The Ensemble seeks to connect and inform all people who are committed to ensemble music education for youth empowerment and social change.

Like Your Life Depends on It

04-30-2019

It’s a fact: how much a student cares about a piece she is learning makes a gigantic difference to her learning experience.  It makes a gigantic difference to how she feels about her ensemble and what they are trying to do together; it makes the crucial difference to the way she feels about herself as a musician.  In the first hour I observed El Sistema in Venezuela, the thought shot through my head: “These kids are playing like their lives depend on this music.  Because they do.”  Sistema programs outside Latin America don’t have the same cultural context or program history that readily delivers such a fierce level of commitment, but they must aspire toward such commitment even if it is challenging—the musicians’ passion is the beating heart of Sistema.  It takes that kind of motivation to achieve the social goals of El Sistema.

The crucial question becomes: “How do programs with less conducive cultural contexts nurture that kind of passion in their young players?”  Of the many things Sistema programs focus on, this question has been far too secondary among their priorities.  Frankly, many students are bored by the music they are playing; I see it everywhere I go outside Latin America.  And most are compliant about their music—willing to do what is asked of them, and, we hope, often enjoying it.  But compliance is the opposite of intrinsic motivation; so is boredom.  When music becomes required material students must learn, Sistema becomes school.  The only way we can achieve our social goals is if we can tap the innate passion in our young musicians and help it find its flow through musical self-expression.  This mindset will not work:  “Our programs play music, and then we must also nurture ways to activate student voice, to help their social development.”  The music must BE the student voice.

Let me offer two suggestions for processes that help us select music that matters for students.  First, make exploratory discussion of repertoire an ongoing practice with students.  Don’t make assumptions about their aesthetic passions and tastes; listen to them, and investigate together.  Don’t assume they will have immediately valuable ideas; don’t expect instant guidance from them—these are complex questions with multiple aspects and real stakes, and they haven’t been invited to think about these questions before.  Design a process, not a single conversation, for considering repertoire.  Bring families into the discussions, too; the music has to matter to the community.  Help these partners, young and older, discover what they find aesthetically rich, extending beyond (but not excluding) what they consume in the commercial musical diet.  As I have often said, “Sistema is not a program or a pedagogy, it is an inquiry.”

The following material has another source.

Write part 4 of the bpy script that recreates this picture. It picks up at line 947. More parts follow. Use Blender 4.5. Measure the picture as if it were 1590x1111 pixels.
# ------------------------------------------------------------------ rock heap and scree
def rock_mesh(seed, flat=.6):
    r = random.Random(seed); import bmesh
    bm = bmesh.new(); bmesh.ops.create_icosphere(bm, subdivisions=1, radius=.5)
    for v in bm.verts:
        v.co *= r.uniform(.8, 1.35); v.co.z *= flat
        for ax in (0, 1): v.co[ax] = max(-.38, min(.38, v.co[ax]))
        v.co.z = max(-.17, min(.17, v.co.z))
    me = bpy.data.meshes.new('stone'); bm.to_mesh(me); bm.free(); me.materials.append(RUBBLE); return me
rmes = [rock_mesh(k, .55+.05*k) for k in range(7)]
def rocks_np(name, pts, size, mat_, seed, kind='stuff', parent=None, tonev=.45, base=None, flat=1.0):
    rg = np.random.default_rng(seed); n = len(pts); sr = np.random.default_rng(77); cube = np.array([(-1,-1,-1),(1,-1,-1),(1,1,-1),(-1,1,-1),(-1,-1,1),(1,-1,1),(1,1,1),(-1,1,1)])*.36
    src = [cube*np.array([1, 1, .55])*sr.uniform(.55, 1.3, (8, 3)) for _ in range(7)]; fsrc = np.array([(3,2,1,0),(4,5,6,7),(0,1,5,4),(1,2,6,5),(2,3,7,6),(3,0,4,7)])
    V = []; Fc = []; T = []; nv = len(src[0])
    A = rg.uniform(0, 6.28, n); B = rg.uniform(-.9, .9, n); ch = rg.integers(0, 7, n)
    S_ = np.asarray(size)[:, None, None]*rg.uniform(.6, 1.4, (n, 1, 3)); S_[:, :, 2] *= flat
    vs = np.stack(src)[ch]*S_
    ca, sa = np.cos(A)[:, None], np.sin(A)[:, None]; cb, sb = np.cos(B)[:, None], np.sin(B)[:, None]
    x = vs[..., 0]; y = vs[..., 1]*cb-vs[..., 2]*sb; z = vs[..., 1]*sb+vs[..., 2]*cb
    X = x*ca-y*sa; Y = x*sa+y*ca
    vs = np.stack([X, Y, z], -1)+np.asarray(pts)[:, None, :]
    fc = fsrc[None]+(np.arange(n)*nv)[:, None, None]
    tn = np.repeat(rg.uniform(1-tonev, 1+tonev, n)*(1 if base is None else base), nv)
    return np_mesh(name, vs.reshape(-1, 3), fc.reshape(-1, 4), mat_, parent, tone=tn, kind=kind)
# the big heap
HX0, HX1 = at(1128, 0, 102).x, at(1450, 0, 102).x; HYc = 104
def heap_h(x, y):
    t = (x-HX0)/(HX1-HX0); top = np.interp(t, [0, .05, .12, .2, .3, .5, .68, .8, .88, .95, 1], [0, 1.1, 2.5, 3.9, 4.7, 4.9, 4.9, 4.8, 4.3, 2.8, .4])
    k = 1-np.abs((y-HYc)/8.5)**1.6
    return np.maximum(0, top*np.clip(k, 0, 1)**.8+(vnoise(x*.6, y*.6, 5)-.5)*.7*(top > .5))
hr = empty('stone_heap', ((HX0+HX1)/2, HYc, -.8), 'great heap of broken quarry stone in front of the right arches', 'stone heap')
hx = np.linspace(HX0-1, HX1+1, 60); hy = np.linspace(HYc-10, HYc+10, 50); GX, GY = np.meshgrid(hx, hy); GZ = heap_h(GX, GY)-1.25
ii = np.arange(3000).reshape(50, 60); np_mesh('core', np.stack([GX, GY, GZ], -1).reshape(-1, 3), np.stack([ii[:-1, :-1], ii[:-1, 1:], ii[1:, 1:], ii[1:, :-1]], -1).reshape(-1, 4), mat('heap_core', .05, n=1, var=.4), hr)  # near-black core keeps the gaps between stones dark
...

Second, invest in “teaching artist” activities with the repertoire you choose.  Teaching artists with a background in aesthetic education know how to explore pieces of music with participants young and older in ways that help them discover meaningful personal connections to the music.  Take some time to investigate key pieces of repertoire in these ways, so that your young artists pour themselves into the piece and find their beautiful, powerful voices in their playing.  Finding personal ownership of a piece of music doesn’t happen by magic—clearly it doesn’t; I see bored young players everywhere I go.  But it can happen if we prioritize it, and inquire into authentic connections.  And we have to do this, if we are going to achieve our highest goals.